• Short exercise: Copy from the first line below down to and including the line with "return np.stack([864+FPX*(v@_R)/f, 540-FPX*(v@_U)/f], -1)". Skip the pictures.

• Supplied information:
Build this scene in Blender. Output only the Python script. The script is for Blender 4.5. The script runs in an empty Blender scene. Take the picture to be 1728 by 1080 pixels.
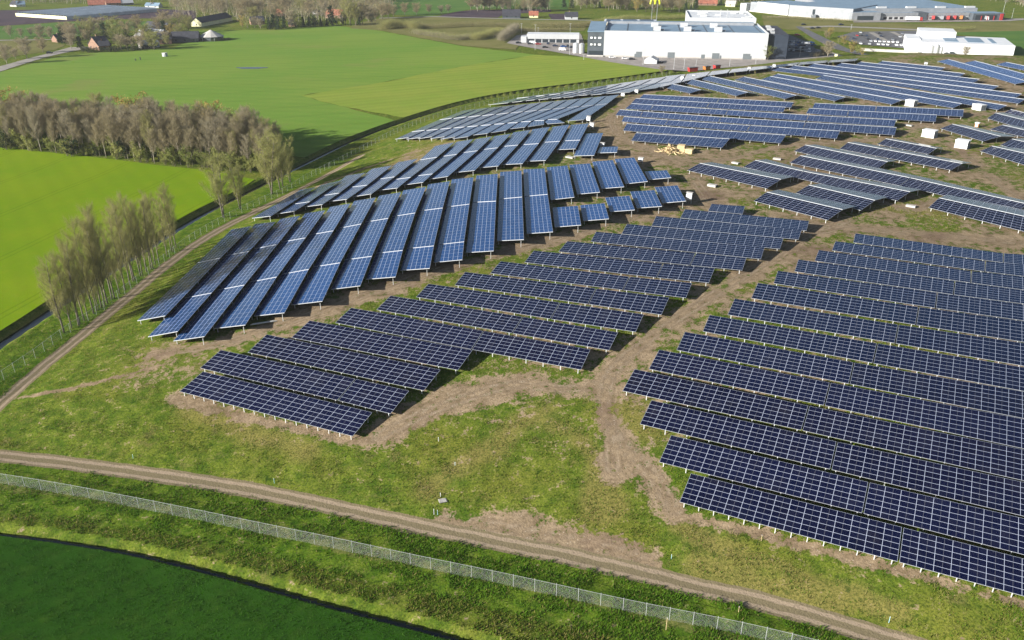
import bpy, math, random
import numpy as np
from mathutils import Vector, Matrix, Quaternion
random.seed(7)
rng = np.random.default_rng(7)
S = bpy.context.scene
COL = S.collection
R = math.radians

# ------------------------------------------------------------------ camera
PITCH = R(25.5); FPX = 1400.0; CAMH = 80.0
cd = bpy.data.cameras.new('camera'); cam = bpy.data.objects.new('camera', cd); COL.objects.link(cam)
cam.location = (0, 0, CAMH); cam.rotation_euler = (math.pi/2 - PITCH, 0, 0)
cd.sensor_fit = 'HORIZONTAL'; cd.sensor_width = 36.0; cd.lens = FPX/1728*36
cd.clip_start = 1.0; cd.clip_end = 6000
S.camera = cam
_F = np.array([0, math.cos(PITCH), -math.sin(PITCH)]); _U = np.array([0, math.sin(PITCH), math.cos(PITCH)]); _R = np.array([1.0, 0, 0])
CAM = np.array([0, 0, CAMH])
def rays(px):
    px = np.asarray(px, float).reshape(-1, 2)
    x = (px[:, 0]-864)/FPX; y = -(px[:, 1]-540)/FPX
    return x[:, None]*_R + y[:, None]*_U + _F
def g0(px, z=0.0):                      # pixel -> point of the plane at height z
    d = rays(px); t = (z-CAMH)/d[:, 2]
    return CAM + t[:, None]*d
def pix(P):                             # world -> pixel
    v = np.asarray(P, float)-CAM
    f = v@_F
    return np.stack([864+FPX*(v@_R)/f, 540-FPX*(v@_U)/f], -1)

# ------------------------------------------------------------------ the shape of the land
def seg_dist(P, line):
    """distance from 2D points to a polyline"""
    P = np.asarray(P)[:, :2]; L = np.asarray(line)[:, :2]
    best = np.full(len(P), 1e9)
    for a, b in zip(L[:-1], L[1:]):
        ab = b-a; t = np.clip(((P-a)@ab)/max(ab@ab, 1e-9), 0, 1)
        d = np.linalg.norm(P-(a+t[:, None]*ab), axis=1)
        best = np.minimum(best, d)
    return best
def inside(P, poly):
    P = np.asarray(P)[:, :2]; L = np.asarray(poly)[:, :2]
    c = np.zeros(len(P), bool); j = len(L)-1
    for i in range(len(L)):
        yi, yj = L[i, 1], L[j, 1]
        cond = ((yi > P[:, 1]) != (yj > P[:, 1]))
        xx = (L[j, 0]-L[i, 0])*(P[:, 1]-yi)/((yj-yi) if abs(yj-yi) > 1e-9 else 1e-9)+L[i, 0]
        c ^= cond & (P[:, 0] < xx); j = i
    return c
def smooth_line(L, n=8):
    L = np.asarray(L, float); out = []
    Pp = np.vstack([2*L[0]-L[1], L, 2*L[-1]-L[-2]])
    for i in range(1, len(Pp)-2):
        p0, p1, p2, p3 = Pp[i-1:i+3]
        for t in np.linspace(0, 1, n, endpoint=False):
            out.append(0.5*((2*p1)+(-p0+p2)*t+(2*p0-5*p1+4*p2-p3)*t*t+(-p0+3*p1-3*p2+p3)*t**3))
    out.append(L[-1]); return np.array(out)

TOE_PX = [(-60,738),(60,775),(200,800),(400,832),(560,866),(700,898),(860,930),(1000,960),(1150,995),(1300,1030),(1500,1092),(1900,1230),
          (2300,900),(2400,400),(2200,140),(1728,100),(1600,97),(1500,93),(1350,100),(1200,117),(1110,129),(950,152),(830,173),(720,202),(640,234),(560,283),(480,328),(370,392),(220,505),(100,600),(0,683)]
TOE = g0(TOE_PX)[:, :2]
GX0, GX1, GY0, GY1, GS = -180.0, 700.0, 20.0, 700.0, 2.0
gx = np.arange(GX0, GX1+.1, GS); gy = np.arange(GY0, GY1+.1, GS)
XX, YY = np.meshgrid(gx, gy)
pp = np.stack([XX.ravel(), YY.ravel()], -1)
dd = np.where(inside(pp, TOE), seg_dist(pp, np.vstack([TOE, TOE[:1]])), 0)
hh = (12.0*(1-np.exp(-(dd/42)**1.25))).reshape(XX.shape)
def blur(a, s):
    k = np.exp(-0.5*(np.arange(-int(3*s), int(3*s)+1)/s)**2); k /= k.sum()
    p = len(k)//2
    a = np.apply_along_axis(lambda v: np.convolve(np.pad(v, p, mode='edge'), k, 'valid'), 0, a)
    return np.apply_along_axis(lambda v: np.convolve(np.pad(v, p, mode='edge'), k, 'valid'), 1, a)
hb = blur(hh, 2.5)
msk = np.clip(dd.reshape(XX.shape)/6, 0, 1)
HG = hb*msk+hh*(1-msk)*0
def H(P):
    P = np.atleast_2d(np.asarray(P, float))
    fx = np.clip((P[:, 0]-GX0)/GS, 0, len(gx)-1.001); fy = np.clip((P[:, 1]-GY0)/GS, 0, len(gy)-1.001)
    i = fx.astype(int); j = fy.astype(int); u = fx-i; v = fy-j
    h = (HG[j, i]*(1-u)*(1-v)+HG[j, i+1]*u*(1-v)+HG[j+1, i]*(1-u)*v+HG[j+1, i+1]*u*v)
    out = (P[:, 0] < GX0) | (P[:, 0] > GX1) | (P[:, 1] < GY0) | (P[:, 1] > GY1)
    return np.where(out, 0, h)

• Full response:
Build this scene in Blender. Output only the Python script. The script is for Blender 4.5. The script runs in an empty Blender scene. Take the picture to be 1728 by 1080 pixels.
import bpy, math, random
import numpy as np
from mathutils import Vector, Matrix, Quaternion
random.seed(7)
rng = np.random.default_rng(7)
S = bpy.context.scene
COL = S.collection
R = math.radians

# ------------------------------------------------------------------ camera
PITCH = R(25.5); FPX = 1400.0; CAMH = 80.0
cd = bpy.data.cameras.new('camera'); cam = bpy.data.objects.new('camera', cd); COL.objects.link(cam)
cam.location = (0, 0, CAMH); cam.rotation_euler = (math.pi/2 - PITCH, 0, 0)
cd.sensor_fit = 'HORIZONTAL'; cd.sensor_width = 36.0; cd.lens = FPX/1728*36
cd.clip_start = 1.0; cd.clip_end = 6000
S.camera = cam
_F = np.array([0, math.cos(PITCH), -math.sin(PITCH)]); _U = np.array([0, math.sin(PITCH), math.cos(PITCH)]); _R = np.array([1.0, 0, 0])
CAM = np.array([0, 0, CAMH])
def rays(px):
    px = np.asarray(px, float).reshape(-1, 2)
    x = (px[:, 0]-864)/FPX; y = -(px[:, 1]-540)/FPX
    return x[:, None]*_R + y[:, None]*_U + _F
def g0(px, z=0.0):                      # pixel -> point of the plane at height z
    d = rays(px); t = (z-CAMH)/d[:, 2]
    return CAM + t[:, None]*d
def pix(P):                             # world -> pixel
    v = np.asarray(P, float)-CAM
    f = v@_F
    return np.stack([864+FPX*(v@_R)/f, 540-FPX*(v@_U)/f], -1)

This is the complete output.